**Information supplied**
────────

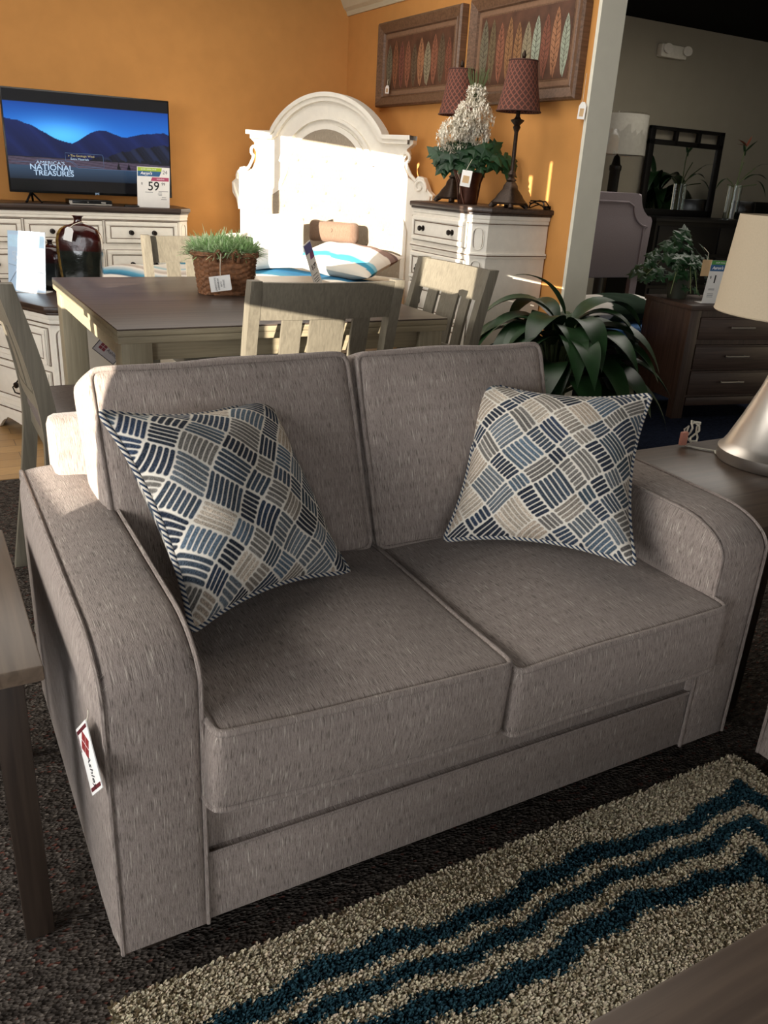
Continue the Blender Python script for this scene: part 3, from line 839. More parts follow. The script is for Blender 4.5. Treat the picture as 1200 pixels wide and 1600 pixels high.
# ------------------------------------------------------------------ television on the dresser
tv = thing('television', 'flat-screen television showing a mountain lake picture on the white dresser', 'television', (.28, 5.40, 1.084))
b = NB(); box(b, -.558, .558, 0, .03, .066, .716, .004); box(b, -.35, .35, .03, .07, .10, .5, .01); obj('body', b, BLACKPL, tv)
for sx in (-1, 1):
    b = NB(); tube(b, [(sx*.42, .015, .07), (sx*.47, -.09, .006)], .008, 6); tube(b, [(sx*.42, .015, .07), (sx*.40, .13, .006)], .008, 6)
    tube(b, [(sx*.42, .015, .07), (sx*.37, -.09, .006)], .006, 6); obj('foot', b, BLACKPL, tv)
def screen():
    nx, ny = 260, 150
    X0, X1, Z0, Z1 = -.548, .548, .082, .706
    u = np.linspace(0, 1, nx); v = np.linspace(0, 1, ny); U, V_ = np.meshgrid(u, v, indexing='ij')
    rs = np.random.RandomState(3)
    def fn(x, seed, oct=5):
        o = 0
        for k in range(oct):
            o = o+np.sin(x*(2.3*2**k)+seed*(k+1.7))*.5**k
        return o
    c = lambda h: np.array(col(h)[:3])
    # picture area between letterbox bars: v .13 .. .885
    pv = (V_-.115)/(.885-.115)
    img = np.zeros((nx, ny, 3))
    sky = c('0f4fb0')*(1-pv[..., None])*0+c('1d74d8')*np.clip((1.05-pv)*2, 0, 1)[..., None]+c('0a3f9a')*np.clip((pv-.55)*2, 0, 1)[..., None]*.8
    glow = np.exp(-((U-.32)**2/.05+(pv-.60)**2/.03))[..., None]*c('58b4ec')*.8
    sky = sky+glow
    ridge = np.interp(U, [0, .08, .15, .22, .30, .385, .43, .50, .56, .60, .66, .70, .76, .84, .92, .97, 1], [.78, .76, .71, .62, .545, .505, .56, .65, .70, .70, .66, .63, .65, .685, .72, .73, .70])+.006*fn(U*9, 2)
    mt = c('0c1c52')*(.45+.9*np.clip(pv-.3, 0, 1))[..., None]+c('1b2a66')*(.25*np.clip(fn(U*14+pv*6, 4)*.4+.3, 0, 1))[..., None]
    img = np.where((pv < ridge)[..., None], mt, sky)
    hill = np.interp(U, [0, .45, .6, .8, 1], [.30, .30, .36, .50, .56])+.01*fn(U*20, 5)
    hl = c('1c2440')*(.7+.5*np.clip(fn(U*25+pv*9, 3), -1, 1))[..., None]
    img = np.where(((pv < hill) & (U > .5))[..., None], hl*.8, img)
    tree = .30+.02*fn(U*60, 8)*np.clip(U*1.5-.4, 0, 1)+.05*np.clip(U-.5, 0, 1)
    img = np.where((pv < tree)[..., None], c('11151f')*(.8+.0*pv[..., None]), img)
    shore = (pv < .295-.02*U) & (pv > .19-.02*U)
    img = np.where(shore[..., None], c('5b4f62')*(.6+.25*np.clip(fn(U*18+pv*70, 6)*.6, -1, 1))[..., None], img)
    lake = pv < .19-.02*U
    img = np.where(lake[..., None], c('33475f')*(.25+.75*np.clip(pv/.19, 0, 1))[..., None], img)
    for tx, th in ((.665, .10), (.73, .085)):
        cone = (np.abs(U-tx) < .012*(1-(pv-.19)/th)) & (pv > .19) & (pv < .19+th)
        img = np.where(cone[..., None], c('0a0d12'), img)
    img = np.where(((pv < 0) | (pv > 1))[..., None], c('050506'), img)
    X = X0+(X1-X0)*U; Z = Z0+(Z1-Z0)*V_
    P = np.stack([X, np.full_like(X, -.0015), Z], -1).reshape(-1, 3)
    i = np.arange(nx*ny).reshape(nx, ny)
    F = np.stack([i[:-1, :-1], i[1:, :-1], i[1:, 1:], i[:-1, 1:]], -1).reshape(-1, 4)
    me = mesh_from(P, F, np.clip(img, 0, 1).reshape(-1, 3), 'screen')
    m = vcol('screen_picture', .15, emit=.95, spec=.5)
    return obj('screen', me, m, tv, smooth=0)
scr = screen()
PALE = emis('title_glow', 'b9d4ef', .8); LINEG = emis('menu_line', '5f7ea6', .6)
text_obj('lettering', "AMERICA'S", .030, PALE, scr, (-.28, -.003, .262), sx=1.3)
text_obj('lettering', "NATIONAL", .050, PALE, scr, (-.275, -.003, .232), bold=.0006, sx=1.12)
text_obj('lettering', "TREASURES", .046, PALE, scr, (-.262, -.003, .195), bold=.0006, sx=1.12)
text_obj('lettering', "\u00bb The Geologic Wind", .020, emis('menu_yellow', 'c9b878', .7), scr, (-.16, -.003, .317), align='LEFT')
text_obj('lettering', "Extra Materials", .020, PALE, scr, (-.145, -.003, .296), align='LEFT')
text_obj('lettering', "JVC", .018, PALE, tv, (.02, -.003, .074), ext=.0003)
b = NB()
tube(b, [(-.178, -.003, .333), (.07, -.003, .333), (.075, -.003, .325), (.078, -.003, .248), (-.10, -.003, .25), (-.13, -.003, .277), (-.172, -.003, .277), (-.178, -.003, .285)], .0013, 4, closed=True)
tube(b, [(-.53, -.003, .262), (-.39, -.003, .262), (-.36, -.003, .282), (-.19, -.003, .282), (-.15, -.003, .282), (-.10, -.003, .238), (.53, -.003, .238)], .0012, 4)
obj('menu_outline', b, LINEG, scr, smooth=0)
bx_ = thing('media_box', 'small black cable box below the television', 'box', (.225, 5.26, 1.084))
b = NB(); box(b, -.145, .145, 0, .16, .004, .036, .004); obj('body', b, BLACKPL, bx_)
b = NB(); box(b, -.142, .142, -.002, .001, .005, .012); box(b, -.145, -.125, -.002, .001, .012, .03); obj('trim_strip', b, STEEL, bx_)
b = NB(); box(b, .07, .10, -.003, .001, .016, .026); obj('button', b, STEEL, bx_)
text_obj('lettering', 'hd', .012, STEEL, bx_, (-.02, -.0015, .022))
rm = obj('remote_control', None or NB(), DARKPL) if False else None
b = NB(); box(b, -.05, .05, -.02, .02, 0, .012, .003); o = obj('remote_control', b, DARKPL, None, (.50, 5.24, 1.0845)); tag(o, 'dark remote control lying beside the price sign on the dresser', 'remote')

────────

**Written request**
Leave every image out, and retype the material exactly.

**Task result**
Continue the Blender Python script for this scene: part 3, from line 839. More parts follow. The script is for Blender 4.5. Treat the picture as 1200 pixels wide and 1600 pixels high.
# ------------------------------------------------------------------ television on the dresser
tv = thing('television', 'flat-screen television showing a mountain lake picture on the white dresser', 'television', (.28, 5.40, 1.084))
b = NB(); box(b, -.558, .558, 0, .03, .066, .716, .004); box(b, -.35, .35, .03, .07, .10, .5, .01); obj('body', b, BLACKPL, tv)
for sx in (-1, 1):
    b = NB(); tube(b, [(sx*.42, .015, .07), (sx*.47, -.09, .006)], .008, 6); tube(b, [(sx*.42, .015, .07), (sx*.40, .13, .006)], .008, 6)
    tube(b, [(sx*.42, .015, .07), (sx*.37, -.09, .006)], .006, 6); obj('foot', b, BLACKPL, tv)
def screen():
    nx, ny = 260, 150
    X0, X1, Z0, Z1 = -.548, .548, .082, .706
    u = np.linspace(0, 1, nx); v = np.linspace(0, 1, ny); U, V_ = np.meshgrid(u, v, indexing='ij')
    rs = np.random.RandomState(3)
    def fn(x, seed, oct=5):
        o = 0
        for k in range(oct):
            o = o+np.sin(x*(2.3*2**k)+seed*(k+1.7))*.5**k
        return o
    c = lambda h: np.array(col(h)[:3])
    # picture area between letterbox bars: v .13 .. .885
    pv = (V_-.115)/(.885-.115)
    img = np.zeros((nx, ny, 3))
    sky = c('0f4fb0')*(1-pv[..., None])*0+c('1d74d8')*np.clip((1.05-pv)*2, 0, 1)[..., None]+c('0a3f9a')*np.clip((pv-.55)*2, 0, 1)[..., None]*.8
    glow = np.exp(-((U-.32)**2/.05+(pv-.60)**2/.03))[..., None]*c('58b4ec')*.8
    sky = sky+glow
    ridge = np.interp(U, [0, .08, .15, .22, .30, .385, .43, .50, .56, .60, .66, .70, .76, .84, .92, .97, 1], [.78, .76, .71, .62, .545, .505, .56, .65, .70, .70, .66, .63, .65, .685, .72, .73, .70])+.006*fn(U*9, 2)
    mt = c('0c1c52')*(.45+.9*np.clip(pv-.3, 0, 1))[..., None]+c('1b2a66')*(.25*np.clip(fn(U*14+pv*6, 4)*.4+.3, 0, 1))[..., None]
    img = np.where((pv < ridge)[..., None], mt, sky)
    hill = np.interp(U, [0, .45, .6, .8, 1], [.30, .30, .36, .50, .56])+.01*fn(U*20, 5)
    hl = c('1c2440')*(.7+.5*np.clip(fn(U*25+pv*9, 3), -1, 1))[..., None]
    img = np.where(((pv < hill) & (U > .5))[..., None], hl*.8, img)
    tree = .30+.02*fn(U*60, 8)*np.clip(U*1.5-.4, 0, 1)+.05*np.clip(U-.5, 0, 1)
    img = np.where((pv < tree)[..., None], c('11151f')*(.8+.0*pv[..., None]), img)
    shore = (pv < .295-.02*U) & (pv > .19-.02*U)
    img = np.where(shore[..., None], c('5b4f62')*(.6+.25*np.clip(fn(U*18+pv*70, 6)*.6, -1, 1))[..., None], img)
    lake = pv < .19-.02*U
    img = np.where(lake[..., None], c('33475f')*(.25+.75*np.clip(pv/.19, 0, 1))[..., None], img)
    for tx, th in ((.665, .10), (.73, .085)):
        cone = (np.abs(U-tx) < .012*(1-(pv-.19)/th)) & (pv > .19) & (pv < .19+th)
        img = np.where(cone[..., None], c('0a0d12'), img)
    img = np.where(((pv < 0) | (pv > 1))[..., None], c('050506'), img)
    X = X0+(X1-X0)*U; Z = Z0+(Z1-Z0)*V_
    P = np.stack([X, np.full_like(X, -.0015), Z], -1).reshape(-1, 3)
    i = np.arange(nx*ny).reshape(nx, ny)
    F = np.stack([i[:-1, :-1], i[1:, :-1], i[1:, 1:], i[:-1, 1:]], -1).reshape(-1, 4)
    me = mesh_from(P, F, np.clip(img, 0, 1).reshape(-1, 3), 'screen')
    m = vcol('screen_picture', .15, emit=.95, spec=.5)
    return obj('screen', me, m, tv, smooth=0)
scr = screen()
PALE = emis('title_glow', 'b9d4ef', .8); LINEG = emis('menu_line', '5f7ea6', .6)
text_obj('lettering', "AMERICA'S", .030, PALE, scr, (-.28, -.003, .262), sx=1.3)
text_obj('lettering', "NATIONAL", .050, PALE, scr, (-.275, -.003, .232), bold=.0006, sx=1.12)
text_obj('lettering', "TREASURES", .046, PALE, scr, (-.262, -.003, .195), bold=.0006, sx=1.12)
text_obj('lettering', "\u00bb The Geologic Wind", .020, emis('menu_yellow', 'c9b878', .7), scr, (-.16, -.003, .317), align='LEFT')
text_obj('lettering', "Extra Materials", .020, PALE, scr, (-.145, -.003, .296), align='LEFT')
text_obj('lettering', "JVC", .018, PALE, tv, (.02, -.003, .074), ext=.0003)
b = NB()
tube(b, [(-.178, -.003, .333), (.07, -.003, .333), (.075, -.003, .325), (.078, -.003, .248), (-.10, -.003, .25), (-.13, -.003, .277), (-.172, -.003, .277), (-.178, -.003, .285)], .0013, 4, closed=True)
tube(b, [(-.53, -.003, .262), (-.39, -.003, .262), (-.36, -.003, .282), (-.19, -.003, .282), (-.15, -.003, .282), (-.10, -.003, .238), (.53, -.003, .238)], .0012, 4)
obj('menu_outline', b, LINEG, scr, smooth=0)
bx_ = thing('media_box', 'small black cable box below the television', 'box', (.225, 5.26, 1.084))
b = NB(); box(b, -.145, .145, 0, .16, .004, .036, .004); obj('body', b, BLACKPL, bx_)
b = NB(); box(b, -.142, .142, -.002, .001, .005, .012); box(b, -.145, -.125, -.002, .001, .012, .03); obj('trim_strip', b, STEEL, bx_)
b = NB(); box(b, .07, .10, -.003, .001, .016, .026); obj('button', b, STEEL, bx_)
text_obj('lettering', 'hd', .012, STEEL, bx_, (-.02, -.0015, .022))
rm = obj('remote_control', None or NB(), DARKPL) if False else None
b = NB(); box(b, -.05, .05, -.02, .02, 0, .012, .003); o = obj('remote_control', b, DARKPL, None, (.50, 5.24, 1.0845)); tag(o, 'dark remote control lying beside the price sign on the dresser', 'remote')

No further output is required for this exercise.